If you were to refer to a theory of Creation in the time of the Bhudda, the closest occurence of it would be the dualist cosmology of the Samkhya. For philosophy was the leading current of thought at the time (rationalization & systematization of the metaphysical, religious and ritualistic Brahmanism;) and Samkhya was its leading philosophy, before Buddhism perfected it. The Samkhya sees creation as follows:

The Samkhya system espouses dualism by postulating two irreducible, innate and independent realities: Purusha (the Cosmic Being(s)) or Self(ves,) and Prakriti (the phenomenal realm of Nature). Two monads:

  • Purusha: the “controller” is intelligent, indifferent and inactive, yet pervasive.

  • Prakriti: has all the powers (latent, potential and actual) and is active and cloddish.

When these two distinct principles meet, there is creation.

Creation - Samkhya

In Buddhism (as in Samkhya,) liberation consists in getting rid of the influence of the gross elements, the organs of action and senses, the mind, and the Ego; so as to reach the Awakening and enter the states of the unmanifested/avyakta (which differ slightly among the different Indian philosophies and religious beliefs, but remain, for all of them, in the phenomenal realm of Nature.)
As far as going back to the Self (Purusha,) Buddhism does not seem to be concerned with that.

Understanding the inverse process of creation (liberation) that these philosophical schools (Samkhya, Bhuddism and Yoga) teach, allows people to better understand the process of creation, that is pretty much the same for all the Indian philosophies (including Brahmanism, in its purely religious form.)

Upvote:7

Simply, Buddhism does not have such kind of Creation story since it rejects the concept of Creator God. Instead, in the Aganna Sutta, the Buddha tells the story of how the human beings came to dwell on Earth. The Buddha told that sooner or later, after a very long time, there would be a time when the world shrinks. As the universe shrinks, many of its inhabitants would die. Of these deceased creatures, some were born again (due to good karma) in the Heavenly realm of Abbhasara (Lucid Light). There, they floated for a very - very long time, as a bodiless, radiating extreme light. They don’t eat or drink, as they nourish themselves from pure spiritual joy.

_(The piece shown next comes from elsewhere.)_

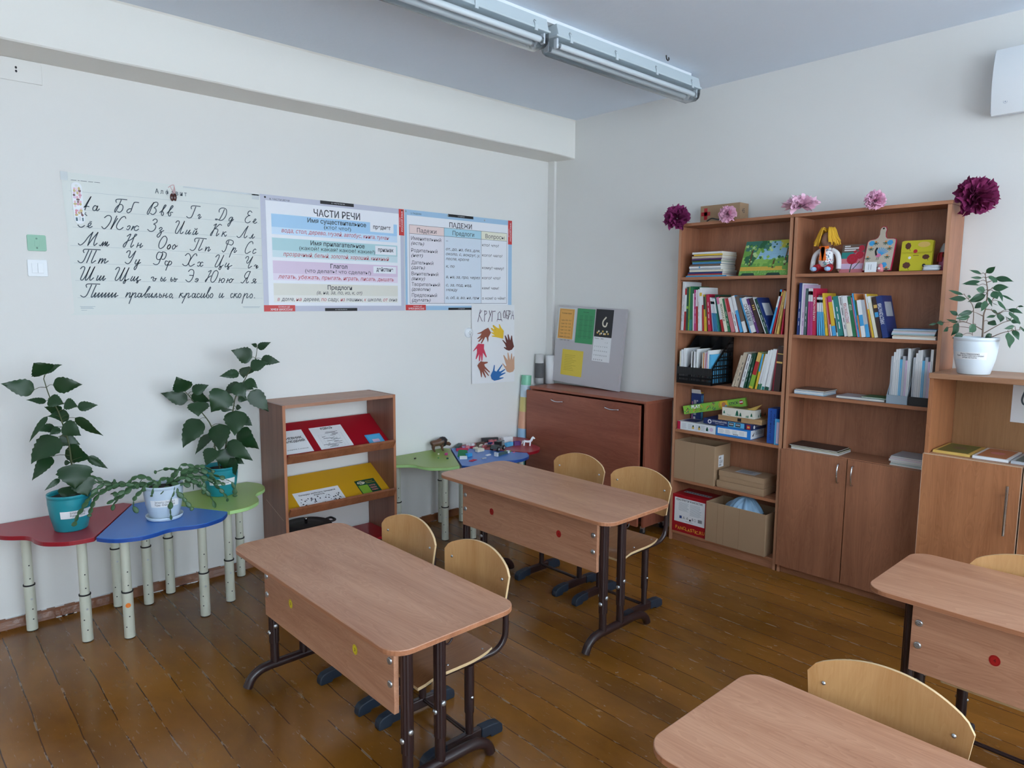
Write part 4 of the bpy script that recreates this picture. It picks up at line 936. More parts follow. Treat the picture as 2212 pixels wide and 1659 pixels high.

The following is how the scholars drew a conclusion that the Buddha's Anganna Sutta corresponds very closely to the scientific view. "The Buddha seems to present a model of cosmology wherein the universe expands and contracts over extremely long periods of time, this description has been found by some to be consistent with the expanding universe model and Big Bang. The Buddha seems to be saying here that the universe expands outward, reaches a stabilising point, and then reverts its motion back toward a central point resulting in its destruction, this process again to be repeated infinitely. Throughout this expanding and contracting process, the objects found within the universe undergo periods of development and change over a long stretch of time, according to the environment in which they find themselves. Following this passage above, the Buddha goes on to say that the “beings” he described in this paragraph become attached to an earthlike planet, get reborn there, and remain there for the duration of the life. As a consequence of this, physical characteristics change and evolutionary changes takes place. This is often interpreted as a very rough theory of evolution. Furthermore, the Aggañña Sutta presents water as pre-existent to earthlike planets, with the planet forming with water and the life moving from the water onto the earth. Buddha does not talk about a specific earth, but about earthlike planets in general."

Upvote:8

The creation or non-creation of the universe is among of the unanswered questions of the Buddha i.e.

  1. Is the world eternal?
  2. ...or not?
  3. ...or both?
  4. ...or neither?

The answer is not to concern yourself with such matters. The Buddha teaches one thing and that thing is liberation.

BUT

Interestingly there is a creation myth in the Aggañña Sutta. But it don't think it should be taken too seriously as I believe it is a satire on the caste system.